Book Report: Kipling: A Selection of His Stories and Poems (Volume I) by Rudyard Kipling, edited by John Beecroft (1956)

This book is the first part of a two-part set that was a Book of the Month Club selection in 1956, if I read my Internet correctly (and that Internet is correct). Funny, hey, how our grandparents actually bought classical literature for mass consumption? Funny and sad.

This book includes Kim, The Jungle Books, Just-So Stories, and Puck of Pook’s Hill, each a whole book in its own right. However, I don’t get to count them as individual books in my annual reckoning because I count physical books. So I’m going to have to read The Green Mile to balance things out.

Kim is the story of a young orphan, the son of an Irish soldier and a native woman, who joins a Buddhist holy man as the holy man seeks a location from Buddhist myths. Along the way, Kim plays upon his relationship with a Muslim horse trader and an English intelligence man to become a player in The Great Game. Kim’s experience as a beggar in India and his familiarity with the peoples there serve him well as does his native intelligence until he can become an active spy. When he does, he helps to thwart some Russian surveyors coming to measure for the curtains they’ll put up when they rule the region. The book dovetails with what I’ve read recently in Flashman, Sharpe’s Tiger, and Sharpe’s Triumph. Kipling is very respective of the different cultures within India and makes the reader appreciate them, too.

The Jungle Books mirrors a bit Tarzan of the Apes and The Return of Tarzan with the whole child raised by animals motif, but in Mowgli’s case, it is wolves instead of apes. I cannot imagine how Disney turned this into a musical, but if they can take The Hunchback of Notre Dame and do it, they can do it to anything. The books follow similar story arcs as Mowgli learns some things and then defeats an enemy or an enemy of the wolf pack, including a razing of a human village. It’s interesting how the whole Avatar motif gets called a remake of Dances with Wolves and whatnot, but in The Jungle Books, a human gone natural/native sides with the animals against man, too. But Kipling presents the native village as savage and superstitious, not representative of the contemporary sensibilities of the civilized (Mowgli isn’t leveling London or anything). I guess that’s the main difference and why one can forgive Mowgli for it when one cannot forgive Cameron for it.

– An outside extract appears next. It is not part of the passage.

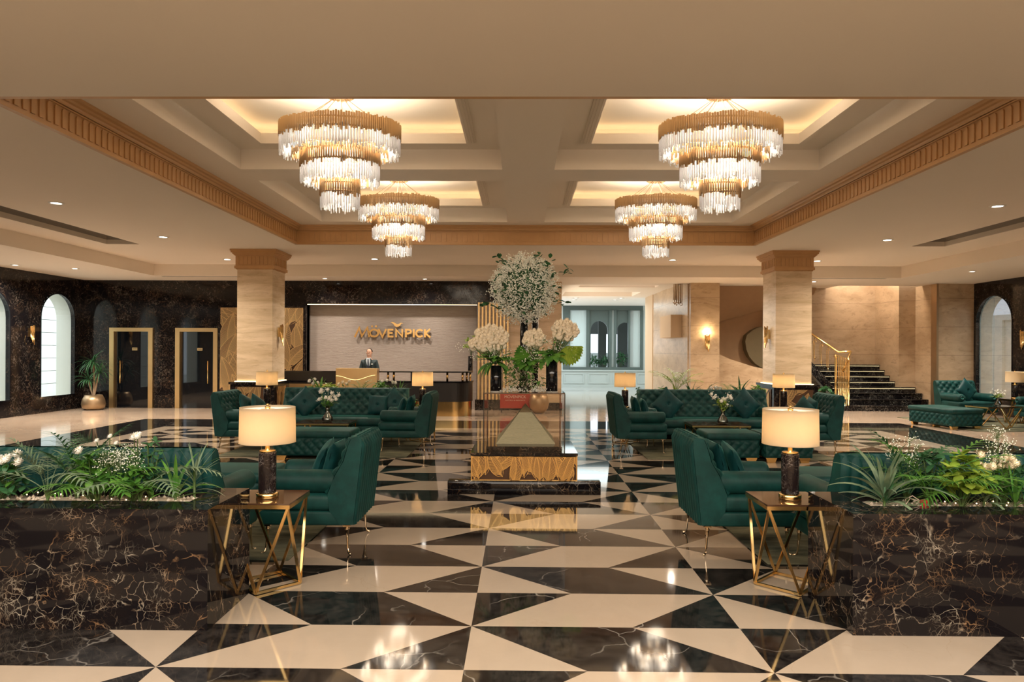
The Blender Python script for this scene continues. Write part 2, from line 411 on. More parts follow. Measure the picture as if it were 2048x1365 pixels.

I’ll be honest; I skipped Just-So Stories because I read it in a stand alone volume in 2008.

Puck of Pook’s Hill is a neat little book about two children in England who meet Puck, the last of the People of the Hills, and he brings a couple of historic personages to tell them their stories and an ultimate lesson. A Norman knight from the era following the Battle of Hastings holds a manor with the help of the Anglo-Saxon former lord and the duo travel to Africa with Vikings; a Roman centurion guards Hadrian’s Wall against the Picts and Winged Helmets as the governor marches on Rome to unseat the emperor; and a Jewish moneylender thwarts King John’s source of funds, ensuring that the barons will make him sign the Great Charter. The main lesson of the book is that the Sword leads to Treasure which leads to Law. A secondary motif is that the present (the end of the 19th century) is so far more advanced than the past that the children are better educated than the knight (he can’t read and refers to a mystical needle, the compass, which the boy produces from his pocket). In the 19th century, the children are familiar with the lineage of the British monarchy that the succession following William the Conqueror is mentioned as though it should be common knowledge and whatnot. A sort of double-effect message comes to an American reader in the beginning of the 21st century, though. I’m familiar with the history of Britain enough to know a bit about Hadrian’s Wall and William Rufus’s unsuccessful reign, but that’s because I’m particularly well read. A hundred years ago, I would be on par with a schoolchild. So civilization, or at least its education, is receding. Finally, one cannot read the book without commenting on the final chapter with the Jewish moneylender, which speaks of a secret cabal of moneylenders who behind the scenes control the fate of kings and kingdoms with their pursestrings. You know what? It’s fiction. Now perhaps better than in Kipling’s day, we are equipped to recognize and dismiss the thing as a stereotype. However, we’re not trusted to do so. Another way civilization or its education are receding.

So that’s four Kipling novel in under a year and a half, and i’m going to read the next volume soon. I guess I’m going through my Kipling phase like I’ve gone through my Dickens phase and my Hardy phase. Still, these are easier to read because they’re children’s books, and I’ve already promised to read them to my children in a couple of years. I can’t wait.